### EXERCISE BRIEF
How many lines of the records hold the string "script"? Reply with the number alone.

### DATA PROVIDED
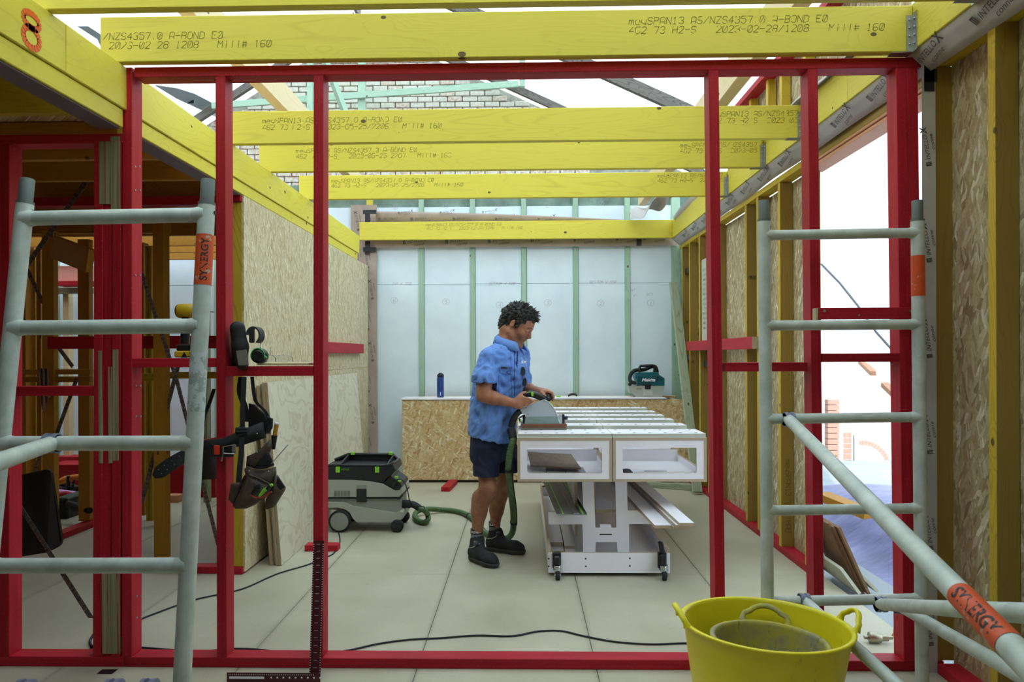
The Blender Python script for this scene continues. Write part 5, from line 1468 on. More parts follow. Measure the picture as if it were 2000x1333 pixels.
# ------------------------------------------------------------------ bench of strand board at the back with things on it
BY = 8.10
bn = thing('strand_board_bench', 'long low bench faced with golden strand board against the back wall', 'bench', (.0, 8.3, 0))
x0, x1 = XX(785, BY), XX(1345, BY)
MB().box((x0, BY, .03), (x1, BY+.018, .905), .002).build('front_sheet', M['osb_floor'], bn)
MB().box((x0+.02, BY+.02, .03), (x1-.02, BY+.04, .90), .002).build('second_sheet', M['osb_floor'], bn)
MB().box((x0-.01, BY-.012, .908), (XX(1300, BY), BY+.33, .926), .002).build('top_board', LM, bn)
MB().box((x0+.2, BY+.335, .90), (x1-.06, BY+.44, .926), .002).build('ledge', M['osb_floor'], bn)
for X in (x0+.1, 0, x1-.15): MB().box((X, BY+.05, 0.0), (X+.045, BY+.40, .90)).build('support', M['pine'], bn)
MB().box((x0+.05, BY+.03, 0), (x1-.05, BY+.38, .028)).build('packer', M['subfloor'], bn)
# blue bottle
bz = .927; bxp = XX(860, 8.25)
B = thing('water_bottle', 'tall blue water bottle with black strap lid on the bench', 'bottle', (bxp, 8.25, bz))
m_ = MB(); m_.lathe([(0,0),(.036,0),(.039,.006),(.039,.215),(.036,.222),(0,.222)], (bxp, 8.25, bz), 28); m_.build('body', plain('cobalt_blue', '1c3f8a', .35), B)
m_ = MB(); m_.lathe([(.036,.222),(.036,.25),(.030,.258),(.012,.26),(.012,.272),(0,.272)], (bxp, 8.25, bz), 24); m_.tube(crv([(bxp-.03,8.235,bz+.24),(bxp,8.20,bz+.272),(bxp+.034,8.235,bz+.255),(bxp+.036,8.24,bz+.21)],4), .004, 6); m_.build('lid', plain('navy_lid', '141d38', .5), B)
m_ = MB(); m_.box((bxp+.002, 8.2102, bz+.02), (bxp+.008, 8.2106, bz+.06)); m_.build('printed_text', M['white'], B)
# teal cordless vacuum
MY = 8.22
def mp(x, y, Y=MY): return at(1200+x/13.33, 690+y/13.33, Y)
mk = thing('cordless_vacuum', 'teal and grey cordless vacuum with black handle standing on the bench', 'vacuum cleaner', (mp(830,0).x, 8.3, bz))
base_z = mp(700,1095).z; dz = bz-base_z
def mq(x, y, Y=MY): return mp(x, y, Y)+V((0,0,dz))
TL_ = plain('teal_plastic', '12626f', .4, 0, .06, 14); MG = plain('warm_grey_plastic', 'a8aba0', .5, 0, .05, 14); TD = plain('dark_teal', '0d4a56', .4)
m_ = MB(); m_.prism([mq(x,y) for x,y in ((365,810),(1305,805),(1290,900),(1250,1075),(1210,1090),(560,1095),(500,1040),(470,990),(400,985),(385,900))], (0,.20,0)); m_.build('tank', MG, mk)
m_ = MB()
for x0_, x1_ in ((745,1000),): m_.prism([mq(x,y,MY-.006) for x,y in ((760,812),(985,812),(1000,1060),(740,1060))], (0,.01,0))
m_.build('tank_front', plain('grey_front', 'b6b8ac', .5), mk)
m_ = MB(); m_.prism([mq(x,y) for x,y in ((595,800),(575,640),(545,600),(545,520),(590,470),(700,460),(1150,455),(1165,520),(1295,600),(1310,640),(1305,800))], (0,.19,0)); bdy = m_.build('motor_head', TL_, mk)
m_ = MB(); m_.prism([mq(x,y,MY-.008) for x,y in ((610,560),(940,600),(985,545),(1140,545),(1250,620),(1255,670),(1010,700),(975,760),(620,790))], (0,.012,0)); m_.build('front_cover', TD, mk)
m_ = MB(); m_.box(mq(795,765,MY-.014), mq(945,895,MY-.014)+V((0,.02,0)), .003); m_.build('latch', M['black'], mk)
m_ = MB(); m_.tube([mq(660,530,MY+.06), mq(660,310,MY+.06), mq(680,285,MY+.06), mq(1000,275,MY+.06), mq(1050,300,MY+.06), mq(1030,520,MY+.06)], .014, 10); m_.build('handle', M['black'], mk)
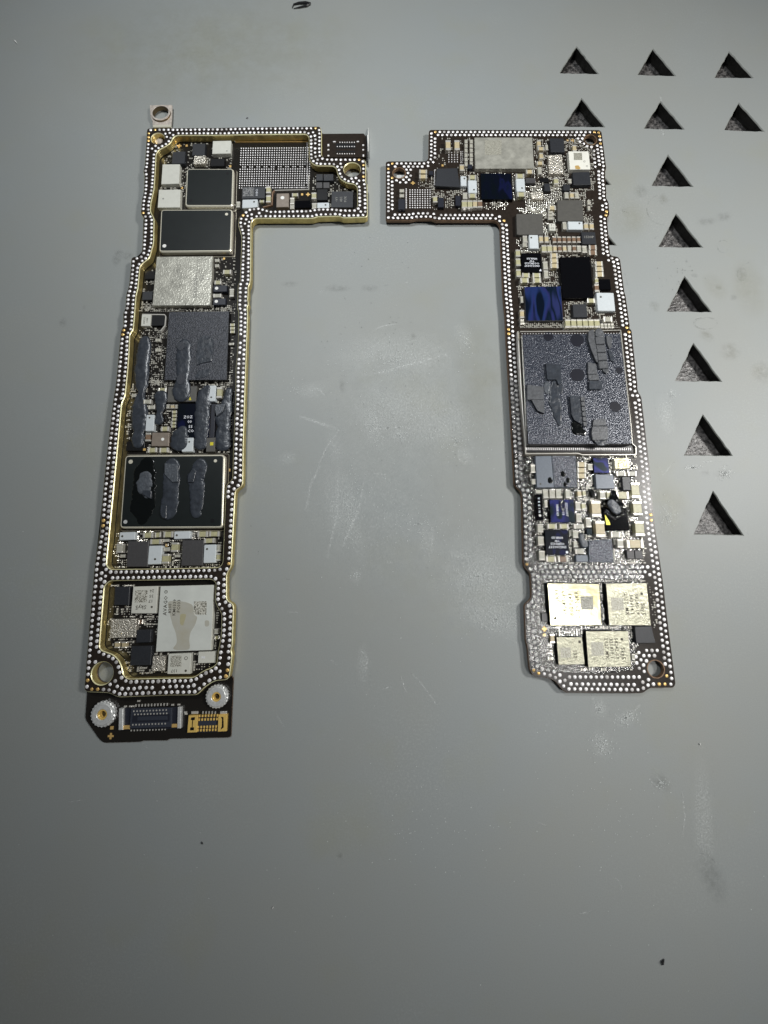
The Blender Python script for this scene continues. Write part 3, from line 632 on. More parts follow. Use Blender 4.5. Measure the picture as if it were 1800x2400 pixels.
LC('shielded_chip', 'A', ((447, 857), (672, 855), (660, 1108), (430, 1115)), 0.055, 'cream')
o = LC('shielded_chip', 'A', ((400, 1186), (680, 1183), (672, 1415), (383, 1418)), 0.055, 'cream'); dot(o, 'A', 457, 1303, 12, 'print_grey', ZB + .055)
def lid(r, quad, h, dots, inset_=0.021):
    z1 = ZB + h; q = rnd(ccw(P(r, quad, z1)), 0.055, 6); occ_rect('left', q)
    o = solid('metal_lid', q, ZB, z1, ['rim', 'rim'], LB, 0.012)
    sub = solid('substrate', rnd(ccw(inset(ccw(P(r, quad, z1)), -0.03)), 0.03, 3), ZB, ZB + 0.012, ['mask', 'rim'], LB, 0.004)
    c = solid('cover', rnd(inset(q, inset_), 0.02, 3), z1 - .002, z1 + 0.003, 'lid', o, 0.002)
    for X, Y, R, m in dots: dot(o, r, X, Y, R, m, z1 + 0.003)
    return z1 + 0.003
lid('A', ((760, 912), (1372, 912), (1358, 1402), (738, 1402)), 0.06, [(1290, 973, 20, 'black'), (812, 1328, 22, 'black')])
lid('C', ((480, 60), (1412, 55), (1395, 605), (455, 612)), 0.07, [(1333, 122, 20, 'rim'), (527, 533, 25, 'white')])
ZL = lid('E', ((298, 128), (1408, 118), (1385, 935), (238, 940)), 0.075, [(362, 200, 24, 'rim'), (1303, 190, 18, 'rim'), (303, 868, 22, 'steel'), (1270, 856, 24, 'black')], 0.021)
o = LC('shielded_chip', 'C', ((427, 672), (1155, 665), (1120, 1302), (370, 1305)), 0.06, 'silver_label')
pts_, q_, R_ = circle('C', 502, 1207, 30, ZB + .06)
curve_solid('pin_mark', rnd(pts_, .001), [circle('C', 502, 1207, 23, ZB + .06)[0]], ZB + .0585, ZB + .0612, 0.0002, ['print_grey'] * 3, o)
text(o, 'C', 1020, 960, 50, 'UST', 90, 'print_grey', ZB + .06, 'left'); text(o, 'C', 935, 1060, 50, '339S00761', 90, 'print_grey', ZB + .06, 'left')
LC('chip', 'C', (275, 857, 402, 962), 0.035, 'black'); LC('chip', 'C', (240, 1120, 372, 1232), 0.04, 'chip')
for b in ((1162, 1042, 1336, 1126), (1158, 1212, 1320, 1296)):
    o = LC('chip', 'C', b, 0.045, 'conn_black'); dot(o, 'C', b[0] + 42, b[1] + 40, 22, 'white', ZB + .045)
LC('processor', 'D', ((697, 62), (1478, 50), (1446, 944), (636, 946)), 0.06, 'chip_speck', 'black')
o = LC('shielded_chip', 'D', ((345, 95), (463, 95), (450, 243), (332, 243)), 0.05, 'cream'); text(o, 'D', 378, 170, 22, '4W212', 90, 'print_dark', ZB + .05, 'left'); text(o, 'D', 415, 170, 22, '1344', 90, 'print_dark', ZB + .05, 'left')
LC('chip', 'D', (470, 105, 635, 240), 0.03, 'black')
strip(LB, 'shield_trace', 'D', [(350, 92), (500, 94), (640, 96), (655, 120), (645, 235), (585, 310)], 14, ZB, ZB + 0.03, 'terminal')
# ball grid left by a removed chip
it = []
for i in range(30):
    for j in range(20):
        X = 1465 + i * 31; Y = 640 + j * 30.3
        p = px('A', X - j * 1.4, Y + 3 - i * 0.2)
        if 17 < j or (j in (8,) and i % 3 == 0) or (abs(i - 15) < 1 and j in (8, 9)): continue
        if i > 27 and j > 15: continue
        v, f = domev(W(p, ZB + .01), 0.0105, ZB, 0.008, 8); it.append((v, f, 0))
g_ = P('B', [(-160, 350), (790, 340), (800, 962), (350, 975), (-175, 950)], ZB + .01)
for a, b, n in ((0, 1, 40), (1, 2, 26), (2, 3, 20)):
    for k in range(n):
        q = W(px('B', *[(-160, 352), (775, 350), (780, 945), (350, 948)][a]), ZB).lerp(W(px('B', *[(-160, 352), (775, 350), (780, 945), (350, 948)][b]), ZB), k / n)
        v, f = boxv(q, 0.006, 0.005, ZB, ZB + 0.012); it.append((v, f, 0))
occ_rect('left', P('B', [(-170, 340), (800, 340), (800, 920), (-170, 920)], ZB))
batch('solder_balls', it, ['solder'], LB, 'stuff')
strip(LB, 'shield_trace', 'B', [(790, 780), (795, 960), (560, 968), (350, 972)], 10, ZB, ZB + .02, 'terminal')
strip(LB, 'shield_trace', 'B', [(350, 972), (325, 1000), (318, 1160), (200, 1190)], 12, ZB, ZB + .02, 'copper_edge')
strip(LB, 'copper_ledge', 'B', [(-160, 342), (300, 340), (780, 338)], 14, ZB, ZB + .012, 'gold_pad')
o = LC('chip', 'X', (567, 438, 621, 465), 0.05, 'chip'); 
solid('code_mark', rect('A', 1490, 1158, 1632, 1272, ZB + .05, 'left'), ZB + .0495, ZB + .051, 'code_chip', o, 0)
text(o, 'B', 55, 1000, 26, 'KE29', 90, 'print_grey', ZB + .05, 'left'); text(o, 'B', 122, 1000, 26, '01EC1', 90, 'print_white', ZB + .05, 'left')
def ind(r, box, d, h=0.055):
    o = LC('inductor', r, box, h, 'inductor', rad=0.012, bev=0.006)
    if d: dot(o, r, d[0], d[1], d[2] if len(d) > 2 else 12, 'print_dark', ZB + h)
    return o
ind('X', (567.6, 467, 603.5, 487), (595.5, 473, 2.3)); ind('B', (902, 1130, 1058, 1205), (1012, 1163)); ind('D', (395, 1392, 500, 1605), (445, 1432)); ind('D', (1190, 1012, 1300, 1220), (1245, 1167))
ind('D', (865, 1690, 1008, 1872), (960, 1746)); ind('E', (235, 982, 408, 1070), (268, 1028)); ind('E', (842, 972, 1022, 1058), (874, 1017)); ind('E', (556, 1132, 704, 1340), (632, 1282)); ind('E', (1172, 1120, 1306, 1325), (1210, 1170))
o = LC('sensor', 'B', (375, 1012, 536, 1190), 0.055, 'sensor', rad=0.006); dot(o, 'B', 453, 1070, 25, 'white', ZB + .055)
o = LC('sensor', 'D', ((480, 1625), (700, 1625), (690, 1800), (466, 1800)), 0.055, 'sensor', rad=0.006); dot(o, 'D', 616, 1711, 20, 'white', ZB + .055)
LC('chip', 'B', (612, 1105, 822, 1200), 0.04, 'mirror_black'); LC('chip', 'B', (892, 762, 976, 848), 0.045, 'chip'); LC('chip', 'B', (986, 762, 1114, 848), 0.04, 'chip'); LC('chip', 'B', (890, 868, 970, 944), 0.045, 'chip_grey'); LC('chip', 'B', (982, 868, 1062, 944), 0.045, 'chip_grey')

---

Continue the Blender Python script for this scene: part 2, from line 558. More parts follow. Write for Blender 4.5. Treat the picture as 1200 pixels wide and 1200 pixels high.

### EXERCISE RESULT
3